Outro motivo de inquietação é a situação da Bolsa. O jogo desenfreado dos dois ultimos anos resultou num "crack", que só a muito custo se consegue dissimular. Um grupo de especuladores, dirigido pelo sr. Ryan, amigo do governo, negociou com ações das companhias "El Globo", "Compañia Argentina de Pesca", "La Negra Rey" e do banco "El Hogar". Com o afastamento do sr. Miranda, produziu-se o panico, e as ações caíram rapidamente, arrastando todos os demais valores. A Bolsa está em desordem. Há gente na miseria em consequencia dos desastres bolsistas, e afirma-se que alguns corretores fugiram para o estrangeiro.

Novas ameaças de Perón

Como não há jornais, a população não teve conhecimento do discurso de Perón pronunciado ontem numa reunião de operarios. Novamente, fez ele ameaças à oposição, tendo prometido o mais barbaro rigor no castigo dos elementos que se opõem ao seu governo.
Nas esferas oficiais, especialmente no ministerio da Fazenda, observa-se de novo forte animosidade contra os Estados Unidos, o que parece indicar que o emprestimo de que se falava nos ultimos dias não será obtido.
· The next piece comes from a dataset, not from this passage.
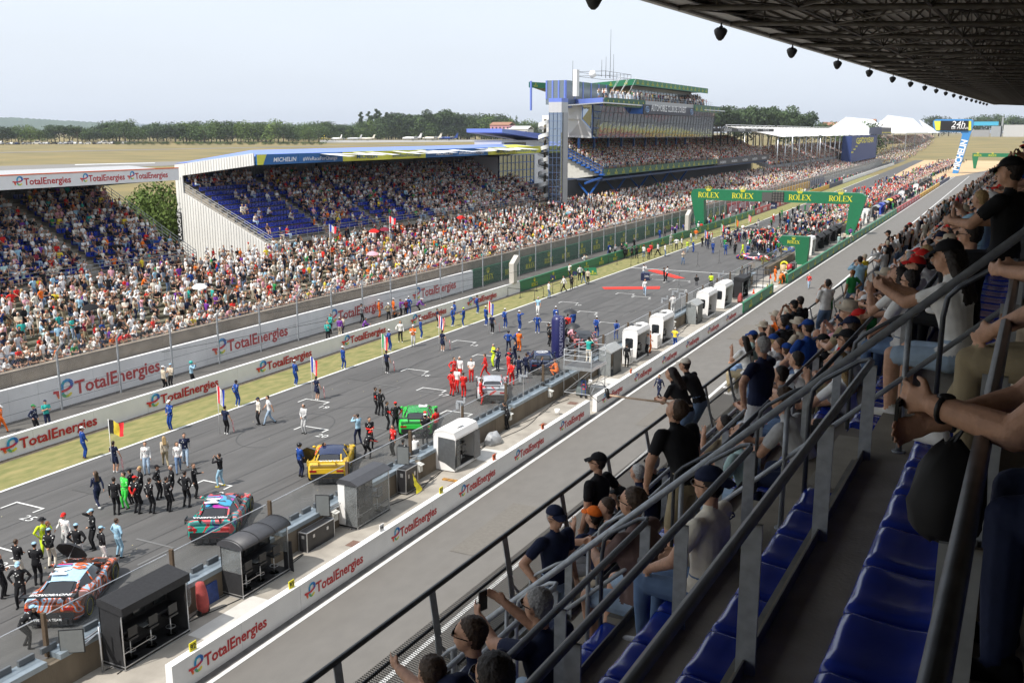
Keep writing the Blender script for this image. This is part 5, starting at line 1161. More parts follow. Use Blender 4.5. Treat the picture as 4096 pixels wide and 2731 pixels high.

Normas diferentes de governo

Ninguem duvida de que a ação do novo G.O.U. deva trazer algum resultado. Dois chefes militares que figuraram em posição de destaque nos primeiros dias de revolução de 1943 voltaram a fazer parte do governo, depois de terem permanecido afastados de Perón por longo tempo. Afirma-se, porém, que a nomeação de ambos foi imposta a Perón pelo exercito, precisamente para que os dois militares exerçam o "controle" do governo.
Trata-se dos generais Emilio Ramirez e Gonzales. O G.O.U. pretenderia impor a Perón normas de governo e não permitiria que Perón renunciasse, pois teria adotado a formula: "Os que trouxeram o país à situação atual devem ser os que o tirem dela."